Verse 4
"Return, O Jehovah, deliver my soul:
Save me for thy lovingkindness' sake.
For in death there is no remembrance of thee:
In Sheol who shall give thee thanks?"
"For thy lovingkindness' sake." All mortals must approach God, not upon the basis of their worth, their innocence, or their merit, but solely upon the basis of God's mercy, God's grace, and God's lovingkindness.
"In death there is no remembrance of thee." Radical critics have tried to use this statement to prove that, "Life beyond the grave is scarcely worthy of the name."[5]
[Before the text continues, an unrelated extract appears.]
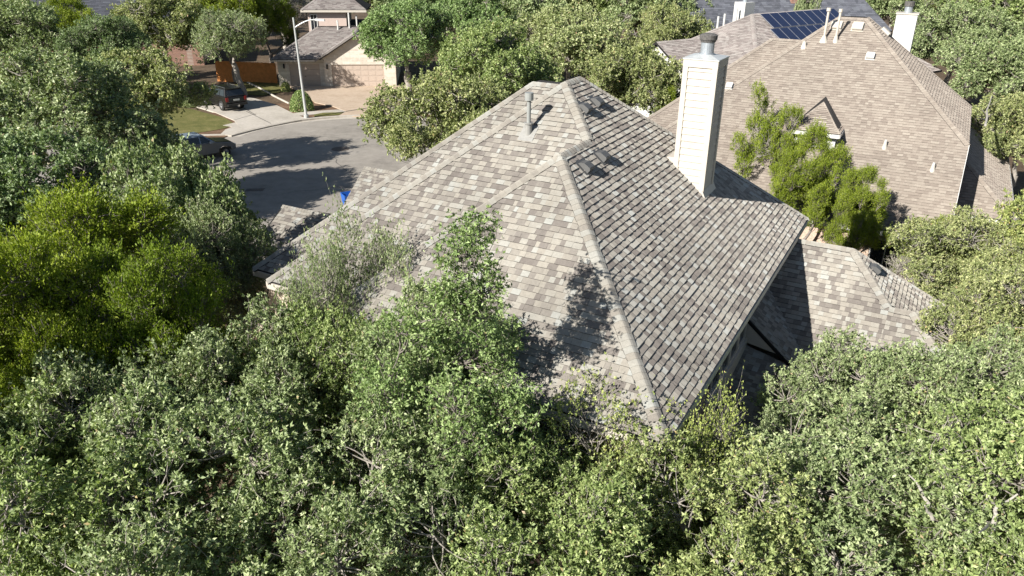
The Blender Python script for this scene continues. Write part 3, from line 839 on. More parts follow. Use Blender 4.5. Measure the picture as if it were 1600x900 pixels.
g = MB(); g.box(FT, -1.5, 25.5, .5, 17.5, -1, 3.5); g.build('wall', M_RBRICK, dk)
g = MB(); g.box(FT, 14.6, 16.2, 3.6, 4.8, 4, 8.1); g.build('chimney', M_RBRICK, dk)

# ================================================================== HOUSE ACROSS THE STREET
FG = Frame((-22.6, 75.4), 84.5)
gh = thing('house', FG(6, 4, 0), 'limestone house across the street with beige garage doors and a shaded hip roof', 'house')
zg = 2.62
gw_ = MB()
def hole_wall(mb, fr, v, u0, u1, z0, z1, holes, th=.25):
    """front wall with rectangular openings (u0,u1,z top)"""
    x = u0
    for (a, b, zt) in sorted(holes):
        mb.box(fr, x, a, v, v + th, z0, z1); mb.box(fr, a, b, v, v + th, zt, z1); x = b
    mb.box(fr, x, u1, v, v + th, z0, z1)
hole_wall(gw_, FG, 0, 0, 4.45, -1, zg, [(1.1, 3.95, 2.13)])
hole_wall(gw_, FG, -.55, 4.45, 11.2, -1, zg, [(5.15, 10.1, 2.13)])
gw_.box(FG, 4.45, 4.7, -.3, .2, -1, zg)
gw_.box(FG, 0, .25, .25, 9, -1, zg); gw_.box(FG, 10.95, 11.2, -.3, 9, -1, zg)
gw_.build('wall', M_LIME, gh)
M_GD = mat('beige_garage_paint', (0.44, 0.36, 0.30), rough=.6, var=.04, scale=2)
def garage_door(u0, u1, v):
    g = MB()
    for k in range(4):
        g.box(FG, u0, u1, v, v + .05, .02 + k * .53, .02 + k * .53 + .515)
    n = int((u1 - u0) / .62)
    for k in range(4):
        for i in range(n):
            c = u0 + (i + .5) * (u1 - u0) / n
            g.box(FG, c - .22, c + .22, v - .014, v - .002, .10 + k * .53, .44 + k * .53)
    d = g.build('garage_door', M_GD, gh)
    g = MB(); g.box(FG, (u0 + u1) / 2 - .06, (u0 + u1) / 2 + .06, v - .05, v - .016, .95, .99); g.build('handle', M_DARK, d)
garage_door(1.1, 3.95, .1); garage_door(5.15, 10.1, -.45)
for u, v in ((.62, -.06), (4.75, -.61)):
    g = MB(); g.box(FG, u - .07, u + .07, v - .12, v + .05, 1.75, 2.1); g.tube([FG(u, v - .04, 2.1), FG(u, v - .04, 2.2)], [.1, .02], 8)
    g.build('wall_lantern', M_DARK, gh)
gr_ = MB(); gs_ = MB(); gc_ = MB()
pg = .62
def gpl(pts, ac, up, **k):
    shingles(gr_, pts, ac, up, pts[0], OR, expo=.18, wmin=.2, wmax=.55, **k); slab(gs_, pts, .13)
gE = FG(-.5, -.5, zg); gApx = FG(3.6, 3.6, zg + pg * 4.1); gR = FG(8.0, 3.6, zg + pg * 4.1)
upGf = FG.v + pg * ZX; upGl = FG.u + pg * ZX
gpl([gE, FG(8.0, -.5, zg), gR, gApx], FG.u, upGf)
gpl([FG(-.5, 9, zg), gE, gApx, FG(3.6, 9, zg + pg * 4.1)], FG.v, upGl)
ridge_caps(gc_, gE, gApx, -upGf, -upGl, cr, w=.2, expo=.2)
# front gable over the double garage
gy = -1.05; gm = 7.6; ghw = 3.9; gzr = zg + .62 * ghw
for sgn in (-1, 1):
    a_ = FG(gm + sgn * ghw, gy, zg); b_ = FG(gm + sgn * ghw, 5, zg); c_ = FG(gm, 5, gzr); d_ = FG(gm, gy, gzr)
    gpl([a_, b_, c_, d_], FG.v, -sgn * FG.u + .62 * ZX)
    gc_.prism([a_ - ZX * .18, d_ - ZX * .18, d_ + ZX * .0, a_ + ZX * .0], -FG.v * .05, .8)
gs_.cur = 0
ridge_caps(gc_, FG(gm, gy, gzr), FG(gm, 5, gzr), FG.u - .62 * ZX, -FG.u - .62 * ZX, cr, w=.2, expo=.2)
# upper storey box and its hip roof
u0, u1, v0, v1 = 2.7, 6.4, 3.9, 9.0
gpl([FG(3.6, 3.5, zg + pg * 4.1), FG(12, 3.5, zg + pg * 4.1), FG(12, 9, zg + pg * 4.4), FG(3.6, 9, zg + pg * 4.4)], FG.u, FG.v + .01 * ZX)
uz = 6.75
o_ = .55
uh = [FG(u0 - o_, v0 - o_, uz), FG(u1 + o_ + 1.5, v0 - o_, uz), FG(u1 + o_ + 1.5, v1 + o_, uz), FG(u0 - o_, v1 + o_, uz)]
ur0, ur1 = FG(u0 - o_ + 2.6, v0 - o_ + 2.9, uz + 1.75), FG(u1 + o_ - 1.1, v0 - o_ + 2.9, uz + 1.75)
gpl([uh[0], uh[1], ur1, ur0], FG.u, FG.v + .6 * ZX); gpl([uh[3], uh[0], ur0], FG.v, FG.u + .6 * ZX)
slab(gs_, [uh[1], uh[2], ur1], .13); slab(gs_, [uh[2], uh[3], ur0, ur1], .13)
ridge_caps(gc_, uh[0], ur0, -FG.v - .6 * ZX, -FG.u - .6 * ZX, cr, w=.2, expo=.2)
groof = gr_.build('roof', M_SHG, gh); gs_.build('roof_deck', M_SHG, gh); gc_.build('ridge_cap', M_SHG, groof)
g = MB(); g.box(FG, u0, u1, v0, v1, zg + 1, uz - .1); g.build('upper_wall', mat('pink_lap_siding', (0.48, 0.385, 0.34), rough=.7, var=.05), gh)
g = MB(); g.prism([FG(gm - ghw + .5, gy + .5, zg), FG(gm + ghw - .5, gy + .5, zg), FG(gm, gy + .5, gzr - .3)], FG.v * .1); g.build('gable_wall', M_LIME, gh)
window(gh, FG, u0 + .2, u0 + .9, v0, 4.7, 6.3, bars=1); 
g = MB(); eave(g, gE, FG(4.4, -.5, zg), -FG.v, h=.16); eave(g, FG(-.5, 9, zg), gE, -FG.u, h=.16)
eave(g, uh[0], uh[1], -FG.v, h=.2); eave(g, uh[3], uh[0], -FG.u, h=.2); g.build('fascia', M_CREAM2, gh)
for u, v, zb, ht in ((5.6, 3.2, 4.9, .9), (6.7, 3.4, 5.0, 1.5), (7.4, 3.8, 5.1, 1.1)):
    g = MB(); g.tube([FG(u, v, zb), FG(u, v, zb + ht)], .08, 8); g.build('vent_pipe', M_WHITE, gh)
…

Whatever this expression means, it cannot reflect upon David's conviction of life after death, as attested by Psalms 16:10. Furthermore, David was doubtless familiar with Job 19:25ff and other Old Testament passages that provide fleeting glimpses of life after death. Also, as Leupold said, "There is ample evidence of the Davidic authorship of Psalms 16, and that Isaiah 26 can be attributed to none other than Isaiah."[6] This, of course completely frustrates the device of critically late-dating such passages for the false purpose of establishing the alleged late "addition" of the doctrine of the resurrection and life after death to the Divine teaching God granted to the Covenant people. In the New Testament we learn that as far back as Abraham, that patriarch was positively certain of God's ability to restore life to the dead (Hebrews 11:19).
Despite the certainty of the doctrine of the resurrection of the dead having been effectively mentioned in the Old Testament, as for example in Daniel 12:2-3, it nevertheless remained for the Lord Jesus Christ to bring the full revelation of it to mankind in the New Testament. "According to his own purpose and grace, which was given us in Christ Jesus before times eternal, but hath now been manifested by the appearing of our Saviour Christ Jesus, who abolished death and brought life and immortality to light through the gospel" (2 Timothy 2:10).
David's reference here to the inability of the dead to praise God in all likelihood has no other significance than the fact that dead people cannot go to church and worship God.